GIVEN PROBLEM - Restate the entire listing word for word.

DATA SEGMENT -

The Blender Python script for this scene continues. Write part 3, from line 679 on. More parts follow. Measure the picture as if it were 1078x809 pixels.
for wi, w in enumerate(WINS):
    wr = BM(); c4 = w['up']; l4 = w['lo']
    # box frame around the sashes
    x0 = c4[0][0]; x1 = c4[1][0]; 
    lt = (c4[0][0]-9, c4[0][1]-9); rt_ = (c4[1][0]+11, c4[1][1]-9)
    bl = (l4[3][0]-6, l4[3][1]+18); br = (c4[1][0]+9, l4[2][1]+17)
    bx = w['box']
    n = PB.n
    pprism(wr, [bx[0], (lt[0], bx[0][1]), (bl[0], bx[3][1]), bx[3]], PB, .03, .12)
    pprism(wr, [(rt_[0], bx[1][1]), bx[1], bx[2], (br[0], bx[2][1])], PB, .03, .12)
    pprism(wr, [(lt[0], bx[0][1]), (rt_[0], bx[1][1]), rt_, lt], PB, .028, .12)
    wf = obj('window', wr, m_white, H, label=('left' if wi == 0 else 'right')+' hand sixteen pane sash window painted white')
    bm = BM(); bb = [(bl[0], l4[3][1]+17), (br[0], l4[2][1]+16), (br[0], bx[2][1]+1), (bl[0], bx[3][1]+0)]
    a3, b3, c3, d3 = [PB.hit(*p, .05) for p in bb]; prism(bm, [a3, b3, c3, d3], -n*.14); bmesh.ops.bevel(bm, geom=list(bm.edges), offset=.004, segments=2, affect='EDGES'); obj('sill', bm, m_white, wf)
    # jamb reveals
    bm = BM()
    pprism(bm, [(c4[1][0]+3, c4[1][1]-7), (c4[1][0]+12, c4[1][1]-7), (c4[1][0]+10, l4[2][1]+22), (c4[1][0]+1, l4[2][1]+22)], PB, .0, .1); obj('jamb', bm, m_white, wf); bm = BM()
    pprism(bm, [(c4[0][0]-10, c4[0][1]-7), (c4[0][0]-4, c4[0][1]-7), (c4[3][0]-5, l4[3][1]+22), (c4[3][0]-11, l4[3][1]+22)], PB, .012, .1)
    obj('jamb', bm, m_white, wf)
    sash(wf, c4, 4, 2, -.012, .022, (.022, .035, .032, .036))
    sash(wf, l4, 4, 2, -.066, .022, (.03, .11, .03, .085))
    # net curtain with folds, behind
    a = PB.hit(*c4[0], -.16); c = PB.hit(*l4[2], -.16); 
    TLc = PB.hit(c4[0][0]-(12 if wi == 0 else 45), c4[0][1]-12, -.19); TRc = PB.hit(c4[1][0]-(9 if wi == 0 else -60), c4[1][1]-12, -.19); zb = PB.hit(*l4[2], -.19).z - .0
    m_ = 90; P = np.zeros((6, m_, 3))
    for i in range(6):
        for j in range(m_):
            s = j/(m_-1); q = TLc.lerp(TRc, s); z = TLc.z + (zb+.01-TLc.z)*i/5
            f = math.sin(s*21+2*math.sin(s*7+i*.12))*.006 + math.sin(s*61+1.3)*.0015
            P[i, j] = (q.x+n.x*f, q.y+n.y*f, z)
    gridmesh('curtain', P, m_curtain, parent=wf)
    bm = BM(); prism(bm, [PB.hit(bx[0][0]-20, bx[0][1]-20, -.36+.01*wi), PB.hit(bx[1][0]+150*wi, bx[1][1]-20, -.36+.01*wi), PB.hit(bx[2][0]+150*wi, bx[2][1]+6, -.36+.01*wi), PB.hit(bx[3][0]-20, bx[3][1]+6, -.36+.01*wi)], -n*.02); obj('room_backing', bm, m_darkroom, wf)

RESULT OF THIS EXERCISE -
The Blender Python script for this scene continues. Write part 3, from line 679 on. More parts follow. Measure the picture as if it were 1078x809 pixels.
for wi, w in enumerate(WINS):
    wr = BM(); c4 = w['up']; l4 = w['lo']
    # box frame around the sashes
    x0 = c4[0][0]; x1 = c4[1][0]; 
    lt = (c4[0][0]-9, c4[0][1]-9); rt_ = (c4[1][0]+11, c4[1][1]-9)
    bl = (l4[3][0]-6, l4[3][1]+18); br = (c4[1][0]+9, l4[2][1]+17)
    bx = w['box']
    n = PB.n
    pprism(wr, [bx[0], (lt[0], bx[0][1]), (bl[0], bx[3][1]), bx[3]], PB, .03, .12)
    pprism(wr, [(rt_[0], bx[1][1]), bx[1], bx[2], (br[0], bx[2][1])], PB, .03, .12)
    pprism(wr, [(lt[0], bx[0][1]), (rt_[0], bx[1][1]), rt_, lt], PB, .028, .12)
    wf = obj('window', wr, m_white, H, label=('left' if wi == 0 else 'right')+' hand sixteen pane sash window painted white')
    bm = BM(); bb = [(bl[0], l4[3][1]+17), (br[0], l4[2][1]+16), (br[0], bx[2][1]+1), (bl[0], bx[3][1]+0)]
    a3, b3, c3, d3 = [PB.hit(*p, .05) for p in bb]; prism(bm, [a3, b3, c3, d3], -n*.14); bmesh.ops.bevel(bm, geom=list(bm.edges), offset=.004, segments=2, affect='EDGES'); obj('sill', bm, m_white, wf)
    # jamb reveals
    bm = BM()
    pprism(bm, [(c4[1][0]+3, c4[1][1]-7), (c4[1][0]+12, c4[1][1]-7), (c4[1][0]+10, l4[2][1]+22), (c4[1][0]+1, l4[2][1]+22)], PB, .0, .1); obj('jamb', bm, m_white, wf); bm = BM()
    pprism(bm, [(c4[0][0]-10, c4[0][1]-7), (c4[0][0]-4, c4[0][1]-7), (c4[3][0]-5, l4[3][1]+22), (c4[3][0]-11, l4[3][1]+22)], PB, .012, .1)
    obj('jamb', bm, m_white, wf)
    sash(wf, c4, 4, 2, -.012, .022, (.022, .035, .032, .036))
    sash(wf, l4, 4, 2, -.066, .022, (.03, .11, .03, .085))
    # net curtain with folds, behind
    a = PB.hit(*c4[0], -.16); c = PB.hit(*l4[2], -.16); 
    TLc = PB.hit(c4[0][0]-(12 if wi == 0 else 45), c4[0][1]-12, -.19); TRc = PB.hit(c4[1][0]-(9 if wi == 0 else -60), c4[1][1]-12, -.19); zb = PB.hit(*l4[2], -.19).z - .0
    m_ = 90; P = np.zeros((6, m_, 3))
    for i in range(6):
        for j in range(m_):
            s = j/(m_-1); q = TLc.lerp(TRc, s); z = TLc.z + (zb+.01-TLc.z)*i/5
            f = math.sin(s*21+2*math.sin(s*7+i*.12))*.006 + math.sin(s*61+1.3)*.0015
            P[i, j] = (q.x+n.x*f, q.y+n.y*f, z)
    gridmesh('curtain', P, m_curtain, parent=wf)
    bm = BM(); prism(bm, [PB.hit(bx[0][0]-20, bx[0][1]-20, -.36+.01*wi), PB.hit(bx[1][0]+150*wi, bx[1][1]-20, -.36+.01*wi), PB.hit(bx[2][0]+150*wi, bx[2][1]+6, -.36+.01*wi), PB.hit(bx[3][0]-20, bx[3][1]+6, -.36+.01*wi)], -n*.02); obj('room_backing', bm, m_darkroom, wf)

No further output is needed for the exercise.